Friday we went to Salty's to meet up with some friends and fam, had a few drinks and talked- a lot.

My mother in-law lives at the Scottsdale Waterfront. We spent the 4th at her house eating, drinking the best sangria, and watching fireworks from her rooftop pool. It was pretty money.

Sunday we all went golfing, and it actually wasn't too hot. We didn't play like it wasn't hot, but whatev. We had fun!




Rooftop @ The Waterfront


Drunk picture, taken from my cell of fireworks. I thought it turned out cool! :)



So now its back to reality = summer school, work, and lots of annoying things going on. I am still struggling with a lot of resentment I have towards Mikes family. Even though we are married, and almost 3 months into being married, people are still treating us like kids. I feel like we are constantly getting jipped because we don't have kids and are the youngest. For example, this coming weekend is Mikes birthday. His first birthday we are spending together as a married couple. I was so excited to finally be able to make all the plans, tell people whats going on, and be in charge of planning a wonderful day for him. I got to plan mostly everything, except make dinner reservations. Dinner at Flemmings was my idea. So when I get an email from my MIL that says "blah blah blah I'LL MAKE RESERVATIONS.." naturally, I was pissed. Lady, you have had plenty of time to be in charge of Mike's life. Now its my turn, move over.

Was the sentence in all caps really necessary? I know that she was a single mom, I GET THAT. I know that her and Mike have this special, unbreakable relationship, I GET THAT TOO. But when the hell do I get to step up to the plate and be number one? I sound like a whiny baby, but for fuck's sake! I have been dealing with this for over 5 years. I honestly thought things would change once we got married. I know I don't contribute all the time like I should. There is only so much I can do while going to school and working at the fucking piece of shit toy store 25 hours a week!!!!!!!!!!!!!!! AAHHHHHHHHHH! So I do my best; I clean, I sometimes cook, I try to come up with fun things, and fun trips for us to do, and I always, always, always have his back. I try my best dammit, and never in my life has that not been good enough, until now.

I just don't know what to do. I am so frustrated. It makes me resent his family, and more importantly, him. Am I making a big deal out of nothing? I don't feel like I am. I have had these feelings for years. If it were as easy as casting them aside, I figured I could do it by now.

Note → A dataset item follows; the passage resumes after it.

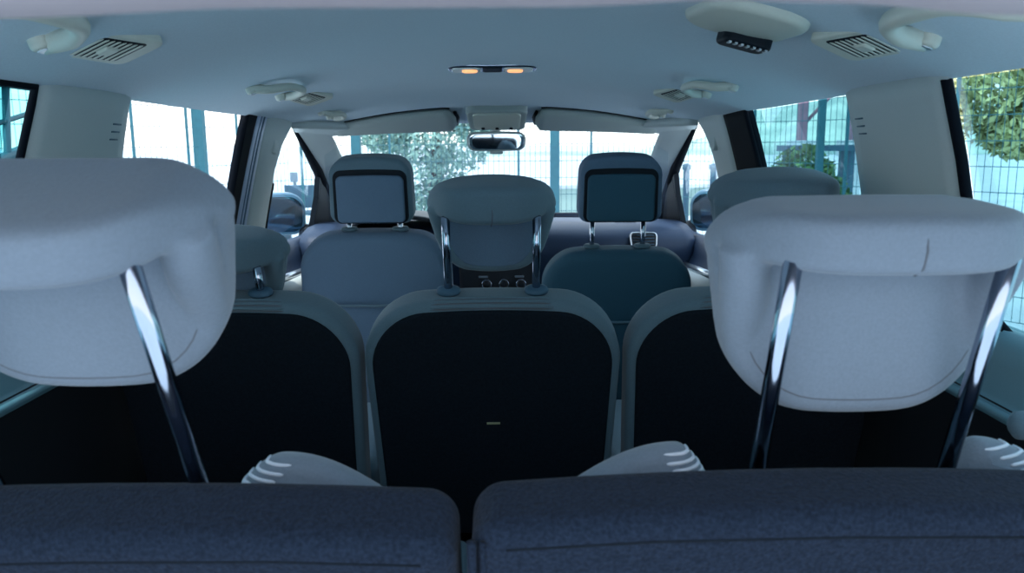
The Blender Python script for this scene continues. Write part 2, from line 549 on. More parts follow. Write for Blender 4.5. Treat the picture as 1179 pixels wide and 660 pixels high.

BREATHE! I am hoping that this weekend will go by smoothly. I have to get through one dinner with her and thats it. See how horrible its gotten? I don't even want to celebrate my own husbands birthday with a certain side of someones family (lets be real, we all know who I am talking about, I am just trying to be a little nicer) This weekend is supposed to be happy and a celebration and I want nothing more than that for Mike. I feel like this is the calm before the storm, and things are about to get much worse. I said previously that I have never been the type to hold my toungue, and in this instance, I have. But you can only back a dog into a corner for so long before they lash out and bite.

Wednesday, July 1, 2009

So today was extra sad. I have noticed there is a lot of sadness in my life all of a sudden. My great Aunt Bonnie added me on facebook. I love her by the way, so creative! She had all these great pictures of my grandma, and when I saw them, I just started bawling. I cannot seem to get over this. UGHHHH.


This weekend is 4th of July weekend. I am so excited! Lets just say that alcohol WILL be involved. Lots of it. I am writing in my blog while I should be writing a paper. WHOOPS.


PS- Did you guys know that Michael Jackson died? (insert sarcasm here!!)